Electronic interactions between SnO2 crystals and porous N-doped carbon nanoflowers accelerate electrochemical reduction of CO2 to formate.

The electrochemical carbon dioxide reduction reaction (CO₂RR) to formic acid or formate is a highly effective approach for achieving carbon neutrality. However, multiple proton-coupling-electronic processes and the instability of the catalysts caused by surface poisoning greatly limit the overall efficiency of CO₂RR to formate. Here, a facile method was developed to anchor ∼2.60 nm SnO₂ crystals onto porous N-doped carbon nanoflowers (SnO₂@N-GPC) for high-efficiency formate production.
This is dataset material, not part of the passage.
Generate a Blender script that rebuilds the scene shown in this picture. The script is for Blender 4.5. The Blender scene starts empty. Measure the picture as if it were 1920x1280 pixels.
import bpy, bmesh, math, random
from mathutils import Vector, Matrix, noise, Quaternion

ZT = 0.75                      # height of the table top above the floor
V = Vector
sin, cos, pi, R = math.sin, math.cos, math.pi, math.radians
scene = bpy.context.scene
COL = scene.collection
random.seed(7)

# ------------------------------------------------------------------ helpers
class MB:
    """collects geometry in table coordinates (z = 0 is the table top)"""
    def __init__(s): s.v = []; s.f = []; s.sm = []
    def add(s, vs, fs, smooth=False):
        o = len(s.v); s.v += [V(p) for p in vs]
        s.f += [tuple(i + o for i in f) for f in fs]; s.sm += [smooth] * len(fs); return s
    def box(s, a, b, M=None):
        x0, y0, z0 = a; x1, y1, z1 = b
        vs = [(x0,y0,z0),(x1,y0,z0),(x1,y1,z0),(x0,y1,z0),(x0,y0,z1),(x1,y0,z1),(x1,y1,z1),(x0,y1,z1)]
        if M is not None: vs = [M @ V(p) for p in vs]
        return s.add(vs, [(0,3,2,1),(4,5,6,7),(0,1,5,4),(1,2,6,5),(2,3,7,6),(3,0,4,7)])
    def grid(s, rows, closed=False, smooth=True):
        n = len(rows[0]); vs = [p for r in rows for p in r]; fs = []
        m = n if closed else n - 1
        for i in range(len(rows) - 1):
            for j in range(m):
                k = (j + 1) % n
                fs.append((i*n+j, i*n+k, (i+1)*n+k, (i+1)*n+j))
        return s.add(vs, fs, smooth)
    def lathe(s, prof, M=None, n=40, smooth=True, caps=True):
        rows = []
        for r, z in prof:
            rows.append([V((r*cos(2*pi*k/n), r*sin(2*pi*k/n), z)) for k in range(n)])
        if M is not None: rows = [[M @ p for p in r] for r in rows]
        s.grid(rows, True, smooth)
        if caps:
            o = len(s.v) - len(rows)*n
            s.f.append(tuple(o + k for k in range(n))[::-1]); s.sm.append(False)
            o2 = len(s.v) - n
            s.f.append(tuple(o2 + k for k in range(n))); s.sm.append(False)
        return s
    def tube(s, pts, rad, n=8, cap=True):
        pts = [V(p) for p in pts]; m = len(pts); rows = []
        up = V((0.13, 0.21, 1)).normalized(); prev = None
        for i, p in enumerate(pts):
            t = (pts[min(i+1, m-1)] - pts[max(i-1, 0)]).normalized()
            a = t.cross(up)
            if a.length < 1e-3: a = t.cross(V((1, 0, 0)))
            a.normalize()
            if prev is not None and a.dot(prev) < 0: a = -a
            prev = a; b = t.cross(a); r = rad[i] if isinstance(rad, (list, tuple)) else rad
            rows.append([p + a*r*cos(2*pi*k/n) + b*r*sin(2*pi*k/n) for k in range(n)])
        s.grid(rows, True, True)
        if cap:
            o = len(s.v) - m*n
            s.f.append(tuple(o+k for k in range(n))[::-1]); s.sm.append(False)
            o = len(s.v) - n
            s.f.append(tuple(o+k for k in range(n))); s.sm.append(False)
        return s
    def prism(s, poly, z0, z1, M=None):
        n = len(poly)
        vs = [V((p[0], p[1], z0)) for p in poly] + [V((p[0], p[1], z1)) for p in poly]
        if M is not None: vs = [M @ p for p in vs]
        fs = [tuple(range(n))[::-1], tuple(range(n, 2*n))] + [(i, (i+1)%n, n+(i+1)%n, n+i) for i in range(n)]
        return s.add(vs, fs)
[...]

The maximum Faraday efficiency (FE) of the SnO₂@N-GPC reached 96.3 % at -1.2 V vs reversible hydrogen electrode (RHE) and was more than 80.0 % in the potential region from -1.0 to -1.5 V vs RHE with ten hours of operating stability. The experimental results and density functional theory (DFT) calculations demonstrated that the electronic interactions between SnO₂ and N-GPC precipitated by electron transfer from SnO₂ to N-GPC at the interface improved the phase stability of the SnO₂@N-GPC, which improved its stability for the CO₂RR. Furthermore, the electronic interactions enhanced the adsorption of CO₂ on the catalyst, accelerating the rate of the formation of key intermediates, and reducing the energy barrier of the rate-limiting step for generating formate. This study provides an efficient strategy for developing highly active and stable non-precious metal catalysts for the conversion of CO₂ to high-value chemicals.